The distributive property is a key concept in algebra. It helps us simplify expressions by spreading out a multiplication over terms inside parentheses. Think of it like sharing equally among groups. Here’s how it works:

• Identify the number or variable outside the parentheses (this is the one that needs to be distributed).
• Multiply this number by each term inside the parentheses.

For example, in the expression \(4(-x - 1)\), the number 4 is outside the parentheses. You need to multiply 4 by both \(-x\) and \(-1\). This results in \(-4x - 4\).
In the exercise, applying the distributive property systematically to each group you get:

• For \(4(-x - 1)\): \(-4x - 4\)
• For \(3(-2x - 5)\): \(-6x - 15\)
• For \(-2(x + 1)\): \(-2x - 2\)

This method breaks down an seemingly complex problem into bite-sized pieces, making it more manageable. Once you distribute, combining like terms becomes much simpler. This foundational step is vital because it ensures that each term is ready for the next stage in algebraic simplification.

After distributing terms, the next step is combining like terms. This consolidates your expression into a simpler form. But what exactly are like terms?
Like terms are those that have the same variable raised to the same power, or, if there are no variables, just the numbers on their own. For example, all \(x\) terms are like terms, and all constant numbers are like terms:

• Combine terms with \(x\): Terms such as \(-4x\), \(-6x\), and \(-2x\) are all like terms because they each contain the variable \(x\).
• Combine constant terms: Numbers without variables, such as \(-4\), \(-15\), and \(-2\), are also like terms.

To combine, simply add or subtract the coefficients of the like terms, just as you would do with regular numbers. In our example:

• For the \(x\) terms: \(-4x - 6x - 2x = -12x\)
• For the constants: \(-4 - 15 - 2 = -21\)

This step reduces the clutter in your expression and makes it far easier to handle. Emphasizing combining like terms is crucial because it paves the way for reaching simpler, more understandable expressions.

Simplifying expressions is the ultimate goal in algebra to make calculations less complicated and more efficient. After distributing and combining like terms, you arrive at a cleaner, more straightforward expression.
For instance, from the original expression \(4(-x-1)+3(-2 x-5)-2(x+1)\), through distribution and combining like terms, you get the simplified form:\(-12x - 21\).
Why simplify?

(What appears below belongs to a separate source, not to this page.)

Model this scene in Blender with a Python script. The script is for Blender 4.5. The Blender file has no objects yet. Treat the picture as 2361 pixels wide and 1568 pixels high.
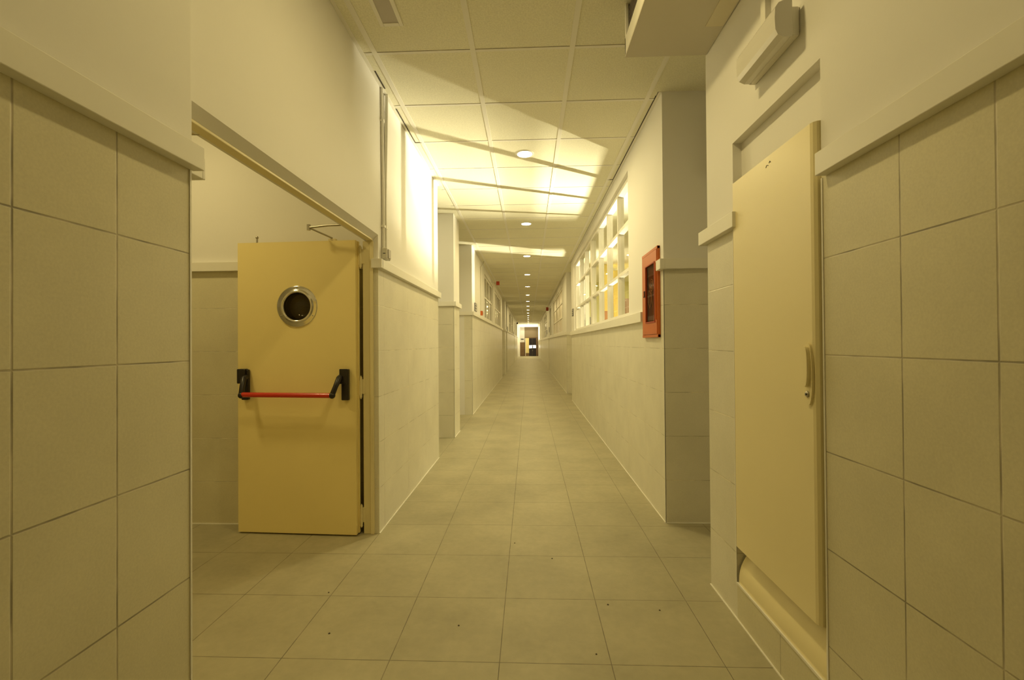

Simplifying expressions helps in identifying essential parts of a problem, which is especially useful in more complicated algebraic equations or in calculus. Furthermore, it allows you to solve equations easier and faster.

• Focus on Distributive Property: Ensures multiplication appearance is handled correctly.
• Focus on Like Terms: Simplifies multiple operands into concise numbers or variables.
• End Result: Clean expression to use for further equations or evaluations.

In summary, simplification is not just a process but a necessary skill in tackling mathematics efficiently. Mastering it provides stronger problem-solving capabilities for any algebraic task you might face.